Critique: All Quiet on the Western Front is the most famous anti-war film ever made. Adapted from Erich Maria Remarque’s novel, it focuses on a group of German teenagers who excitedly sign up to fight for their country in World War One after hearing their teacher speak enthusiastically for the cause. The boys’ enthusiasm however soon vanishes when they come face to face with the reality of warfare. Bombings, gas attacks and hand-to-hand combat destroy any romantic views that might linger in their minds. On the Western front, death is almost obligatory.

An acknowledged masterwork, this film has over the years retained almost all of its potency. It works particularly well on the human level, transcending cultures and generations with its all-powerful pacifist message. Lewis Milestone’s direction is very effective and the photography is simply unforgettable. The battle scenes are gruesomely realistic; nothing is glossed over.

A profoundly moving picture, All Quiet is required viewing for every single human being, especially those who still cling to the belief: “Dulce et decorum est pro patria mori” (It is sweet and meet to die for one’s country. Sweet! and decorous!)

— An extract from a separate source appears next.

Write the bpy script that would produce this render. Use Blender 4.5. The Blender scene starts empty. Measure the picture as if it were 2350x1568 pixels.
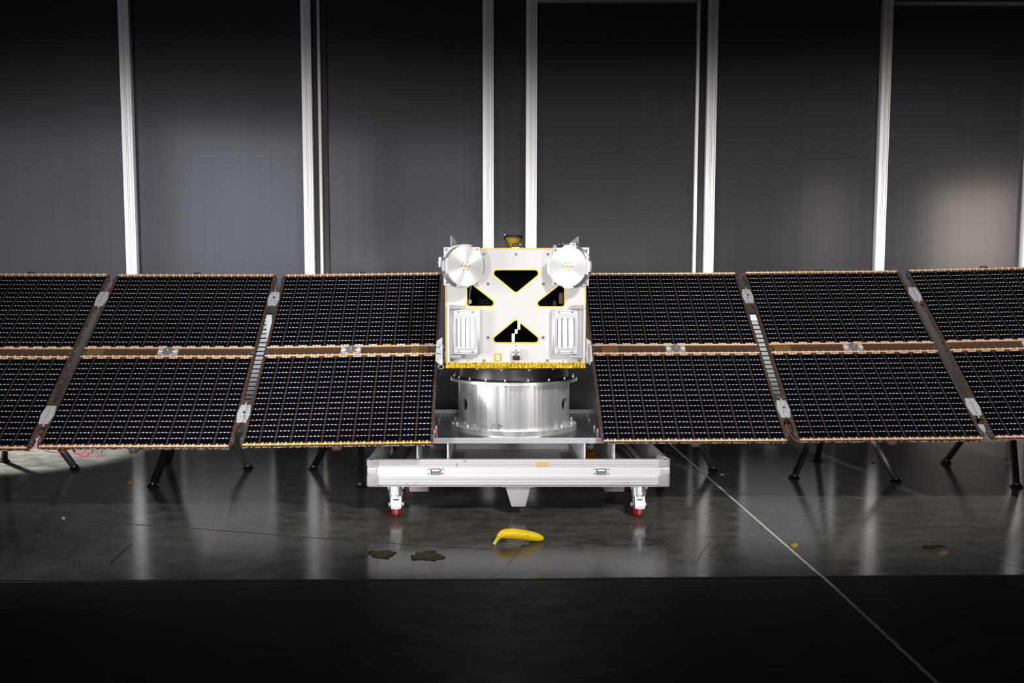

Edinburgh University Film Society
Review by Stephen Townsend
Taken from EUFS Programme 1992-93

My thoughts: I watched this movie again soon after my brother went to fight in Iraq. It prompted me to ask myself, “Should I really support a war that could kill my brother, and will kill many others, for the sake of imperialism? The message of this movie is still as relevant today as it was in 1930. Sadly, it just proves we haven’t learned anything since.